WHAT NEEDS TO BE DONE
Identify all lines in the data containing the string "this". Copy them out.

◇ ◇ ◇ ◇ ◇ ◇ ◇

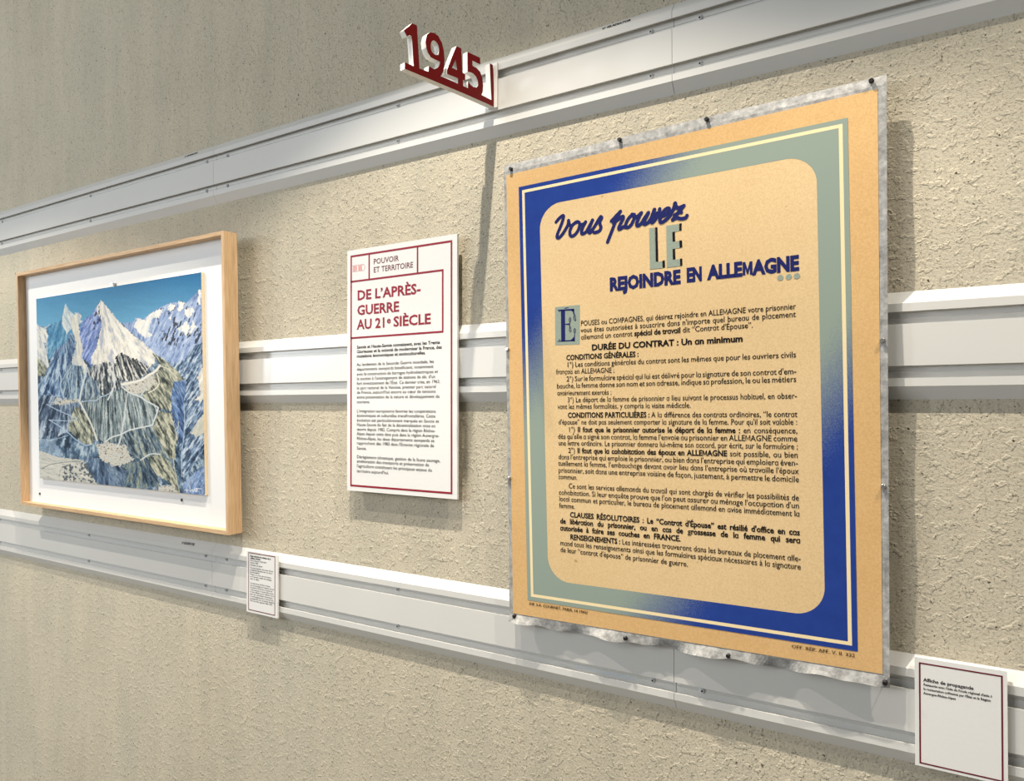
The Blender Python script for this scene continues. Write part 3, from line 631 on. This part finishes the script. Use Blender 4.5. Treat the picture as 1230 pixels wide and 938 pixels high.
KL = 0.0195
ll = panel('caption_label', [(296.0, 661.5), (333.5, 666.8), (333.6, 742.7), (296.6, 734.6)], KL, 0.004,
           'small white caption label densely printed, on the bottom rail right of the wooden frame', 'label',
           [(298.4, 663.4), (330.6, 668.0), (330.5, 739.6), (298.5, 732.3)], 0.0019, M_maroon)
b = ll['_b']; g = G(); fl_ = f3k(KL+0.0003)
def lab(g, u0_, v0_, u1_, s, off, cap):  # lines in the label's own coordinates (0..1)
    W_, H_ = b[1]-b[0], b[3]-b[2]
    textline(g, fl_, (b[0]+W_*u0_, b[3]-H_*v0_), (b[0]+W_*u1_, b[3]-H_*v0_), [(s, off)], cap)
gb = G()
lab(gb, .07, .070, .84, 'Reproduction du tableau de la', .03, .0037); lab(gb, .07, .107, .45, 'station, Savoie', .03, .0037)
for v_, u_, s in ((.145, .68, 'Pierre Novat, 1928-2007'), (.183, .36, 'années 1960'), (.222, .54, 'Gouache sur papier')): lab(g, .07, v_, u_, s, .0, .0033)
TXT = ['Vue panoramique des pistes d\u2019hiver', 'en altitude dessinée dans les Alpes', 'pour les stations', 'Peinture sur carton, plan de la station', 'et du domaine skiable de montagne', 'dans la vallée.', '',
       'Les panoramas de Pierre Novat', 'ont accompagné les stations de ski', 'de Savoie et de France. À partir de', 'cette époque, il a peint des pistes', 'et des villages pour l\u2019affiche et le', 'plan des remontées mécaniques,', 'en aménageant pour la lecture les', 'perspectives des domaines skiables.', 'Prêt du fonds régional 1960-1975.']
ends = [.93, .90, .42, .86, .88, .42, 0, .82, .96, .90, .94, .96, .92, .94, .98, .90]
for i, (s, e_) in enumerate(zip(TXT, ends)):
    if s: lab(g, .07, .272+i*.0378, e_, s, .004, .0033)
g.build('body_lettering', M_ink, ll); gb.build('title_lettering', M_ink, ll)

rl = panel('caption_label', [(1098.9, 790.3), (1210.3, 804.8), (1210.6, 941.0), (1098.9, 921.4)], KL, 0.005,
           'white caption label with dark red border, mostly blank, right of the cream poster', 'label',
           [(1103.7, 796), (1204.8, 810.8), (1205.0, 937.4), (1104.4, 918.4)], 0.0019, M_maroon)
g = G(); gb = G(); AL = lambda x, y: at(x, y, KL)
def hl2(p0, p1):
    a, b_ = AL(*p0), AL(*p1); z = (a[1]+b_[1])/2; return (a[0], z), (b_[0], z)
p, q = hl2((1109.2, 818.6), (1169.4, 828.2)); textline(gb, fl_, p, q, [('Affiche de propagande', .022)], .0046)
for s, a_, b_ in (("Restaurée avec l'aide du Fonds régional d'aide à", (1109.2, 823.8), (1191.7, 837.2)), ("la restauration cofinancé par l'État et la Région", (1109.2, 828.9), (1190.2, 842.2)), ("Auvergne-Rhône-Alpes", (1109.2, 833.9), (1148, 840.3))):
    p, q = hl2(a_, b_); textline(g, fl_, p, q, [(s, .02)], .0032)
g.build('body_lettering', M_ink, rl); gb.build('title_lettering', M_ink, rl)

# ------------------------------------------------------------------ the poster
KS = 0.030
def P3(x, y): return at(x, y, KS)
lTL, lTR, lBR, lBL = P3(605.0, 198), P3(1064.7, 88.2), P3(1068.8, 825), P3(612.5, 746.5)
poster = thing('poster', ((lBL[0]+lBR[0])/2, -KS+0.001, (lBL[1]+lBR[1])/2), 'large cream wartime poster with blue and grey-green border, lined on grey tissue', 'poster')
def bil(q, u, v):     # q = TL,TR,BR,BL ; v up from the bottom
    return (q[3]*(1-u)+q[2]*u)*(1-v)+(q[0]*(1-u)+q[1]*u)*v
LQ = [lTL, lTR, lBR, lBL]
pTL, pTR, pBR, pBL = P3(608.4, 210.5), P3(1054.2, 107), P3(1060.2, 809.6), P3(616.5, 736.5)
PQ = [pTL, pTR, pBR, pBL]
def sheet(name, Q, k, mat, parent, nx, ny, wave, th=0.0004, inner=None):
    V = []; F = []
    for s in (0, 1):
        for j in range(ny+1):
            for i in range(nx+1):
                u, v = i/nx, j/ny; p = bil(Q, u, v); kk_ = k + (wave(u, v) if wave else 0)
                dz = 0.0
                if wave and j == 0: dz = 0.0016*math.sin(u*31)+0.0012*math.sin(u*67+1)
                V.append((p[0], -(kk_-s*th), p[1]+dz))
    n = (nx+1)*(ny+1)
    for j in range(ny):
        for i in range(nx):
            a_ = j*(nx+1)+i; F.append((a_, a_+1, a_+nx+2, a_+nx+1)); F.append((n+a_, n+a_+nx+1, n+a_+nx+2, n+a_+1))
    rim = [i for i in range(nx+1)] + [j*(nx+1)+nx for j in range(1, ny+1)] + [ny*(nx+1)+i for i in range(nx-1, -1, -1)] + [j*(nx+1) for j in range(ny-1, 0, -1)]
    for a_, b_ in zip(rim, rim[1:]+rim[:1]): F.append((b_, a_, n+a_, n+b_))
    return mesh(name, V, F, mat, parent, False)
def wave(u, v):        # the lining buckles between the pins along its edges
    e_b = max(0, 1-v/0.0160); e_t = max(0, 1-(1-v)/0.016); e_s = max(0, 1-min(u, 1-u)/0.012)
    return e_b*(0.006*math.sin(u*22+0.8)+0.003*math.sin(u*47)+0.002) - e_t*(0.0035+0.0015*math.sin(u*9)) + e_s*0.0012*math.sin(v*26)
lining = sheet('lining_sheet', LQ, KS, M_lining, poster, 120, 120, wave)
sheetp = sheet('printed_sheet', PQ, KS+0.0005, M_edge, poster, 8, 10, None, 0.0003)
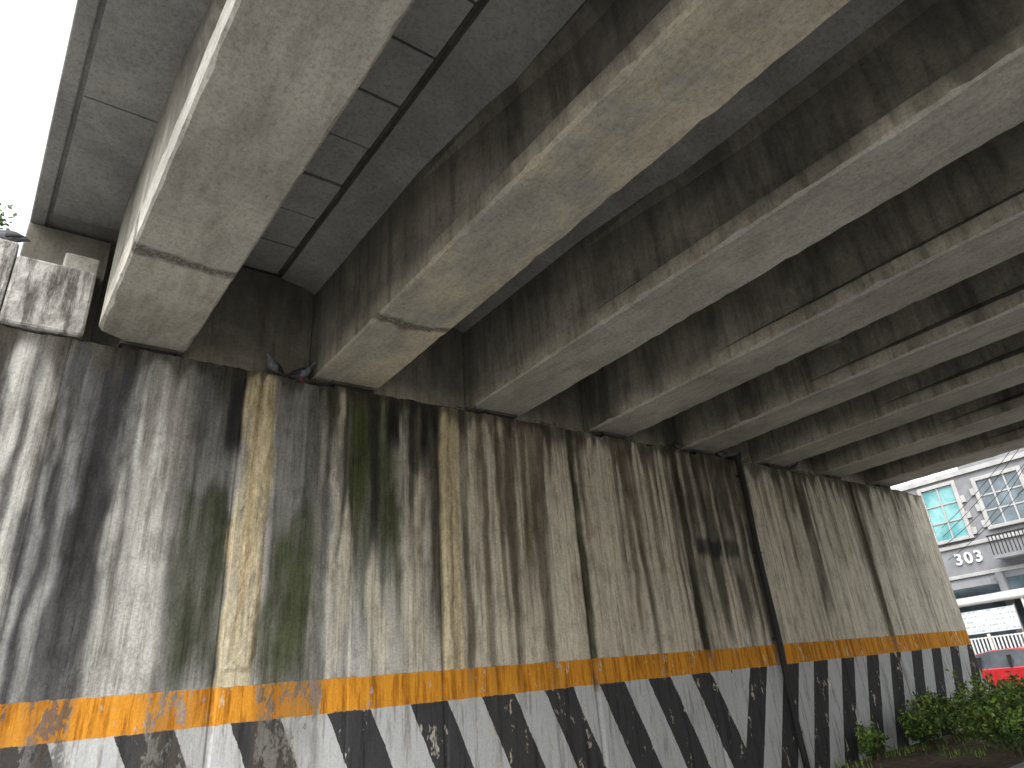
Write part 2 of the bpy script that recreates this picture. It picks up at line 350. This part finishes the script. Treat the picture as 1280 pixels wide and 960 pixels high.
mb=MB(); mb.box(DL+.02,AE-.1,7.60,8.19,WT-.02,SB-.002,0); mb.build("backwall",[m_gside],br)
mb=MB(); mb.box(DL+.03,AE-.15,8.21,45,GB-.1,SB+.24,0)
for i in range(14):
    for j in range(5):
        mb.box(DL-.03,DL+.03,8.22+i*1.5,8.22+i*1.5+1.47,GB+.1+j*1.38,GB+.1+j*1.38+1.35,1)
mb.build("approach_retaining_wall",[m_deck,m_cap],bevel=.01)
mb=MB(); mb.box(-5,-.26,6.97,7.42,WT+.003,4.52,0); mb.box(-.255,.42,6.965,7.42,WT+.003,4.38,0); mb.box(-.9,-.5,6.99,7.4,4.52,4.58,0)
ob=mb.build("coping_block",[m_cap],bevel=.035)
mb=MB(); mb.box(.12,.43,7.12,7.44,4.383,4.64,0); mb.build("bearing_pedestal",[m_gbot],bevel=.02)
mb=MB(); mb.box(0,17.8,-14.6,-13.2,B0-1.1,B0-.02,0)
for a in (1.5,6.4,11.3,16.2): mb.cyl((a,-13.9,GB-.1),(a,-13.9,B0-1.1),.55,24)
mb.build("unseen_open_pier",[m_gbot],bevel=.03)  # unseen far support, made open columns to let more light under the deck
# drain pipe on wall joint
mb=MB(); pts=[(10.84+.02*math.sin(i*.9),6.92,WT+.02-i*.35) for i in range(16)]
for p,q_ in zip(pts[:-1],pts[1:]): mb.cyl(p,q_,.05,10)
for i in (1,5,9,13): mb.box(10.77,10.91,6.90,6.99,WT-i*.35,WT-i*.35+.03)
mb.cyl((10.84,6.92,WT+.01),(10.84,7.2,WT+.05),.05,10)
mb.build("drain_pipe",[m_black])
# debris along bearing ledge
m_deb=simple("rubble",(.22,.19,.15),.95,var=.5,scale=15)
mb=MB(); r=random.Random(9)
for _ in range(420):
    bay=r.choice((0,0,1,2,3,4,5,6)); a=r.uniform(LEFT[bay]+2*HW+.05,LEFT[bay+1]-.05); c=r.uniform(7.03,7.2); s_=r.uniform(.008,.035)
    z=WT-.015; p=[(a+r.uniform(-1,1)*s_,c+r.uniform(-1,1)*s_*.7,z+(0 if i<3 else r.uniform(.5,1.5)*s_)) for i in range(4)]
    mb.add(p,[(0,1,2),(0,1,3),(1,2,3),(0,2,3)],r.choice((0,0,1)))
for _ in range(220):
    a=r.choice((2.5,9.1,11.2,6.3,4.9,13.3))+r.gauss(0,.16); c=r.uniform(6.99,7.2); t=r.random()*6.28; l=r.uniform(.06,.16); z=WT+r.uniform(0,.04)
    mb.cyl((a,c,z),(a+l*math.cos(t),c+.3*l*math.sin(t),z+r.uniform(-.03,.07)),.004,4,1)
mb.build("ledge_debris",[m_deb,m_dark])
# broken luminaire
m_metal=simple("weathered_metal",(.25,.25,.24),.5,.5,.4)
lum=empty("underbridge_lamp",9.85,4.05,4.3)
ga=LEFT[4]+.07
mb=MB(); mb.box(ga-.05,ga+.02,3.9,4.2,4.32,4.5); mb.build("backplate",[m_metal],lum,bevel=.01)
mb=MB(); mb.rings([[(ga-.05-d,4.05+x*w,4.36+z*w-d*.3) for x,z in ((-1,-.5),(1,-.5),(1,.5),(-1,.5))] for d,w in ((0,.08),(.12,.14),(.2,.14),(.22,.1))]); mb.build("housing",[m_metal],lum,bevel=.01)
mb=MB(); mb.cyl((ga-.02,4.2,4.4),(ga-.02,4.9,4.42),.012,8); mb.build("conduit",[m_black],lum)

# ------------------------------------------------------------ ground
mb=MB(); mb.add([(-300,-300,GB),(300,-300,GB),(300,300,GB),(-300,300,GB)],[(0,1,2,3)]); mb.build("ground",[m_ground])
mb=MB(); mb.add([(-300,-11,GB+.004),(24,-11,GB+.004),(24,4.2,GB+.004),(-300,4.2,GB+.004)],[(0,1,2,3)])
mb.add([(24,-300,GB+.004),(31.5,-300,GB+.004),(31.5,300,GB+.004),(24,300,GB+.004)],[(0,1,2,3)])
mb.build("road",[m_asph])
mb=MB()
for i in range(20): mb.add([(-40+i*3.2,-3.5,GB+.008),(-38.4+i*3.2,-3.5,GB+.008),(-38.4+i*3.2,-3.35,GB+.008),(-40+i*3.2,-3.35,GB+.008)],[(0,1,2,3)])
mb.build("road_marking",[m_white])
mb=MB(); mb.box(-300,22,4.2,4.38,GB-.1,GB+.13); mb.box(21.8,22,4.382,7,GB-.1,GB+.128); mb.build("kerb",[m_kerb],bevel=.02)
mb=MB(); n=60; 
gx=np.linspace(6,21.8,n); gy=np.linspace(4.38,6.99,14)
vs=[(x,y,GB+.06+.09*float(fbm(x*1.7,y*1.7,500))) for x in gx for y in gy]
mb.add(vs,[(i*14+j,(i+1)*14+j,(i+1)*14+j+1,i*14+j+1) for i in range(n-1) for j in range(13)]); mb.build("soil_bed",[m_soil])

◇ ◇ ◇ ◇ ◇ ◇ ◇

TASK RESULT
The Blender Python script for this scene continues. Write part 3, from line 631 on. This part finishes the script. Use Blender 4.5. Treat the picture as 1230 pixels wide and 938 pixels high.
Write part 2 of the bpy script that recreates this picture. It picks up at line 350. This part finishes the script. Treat the picture as 1280 pixels wide and 960 pixels high.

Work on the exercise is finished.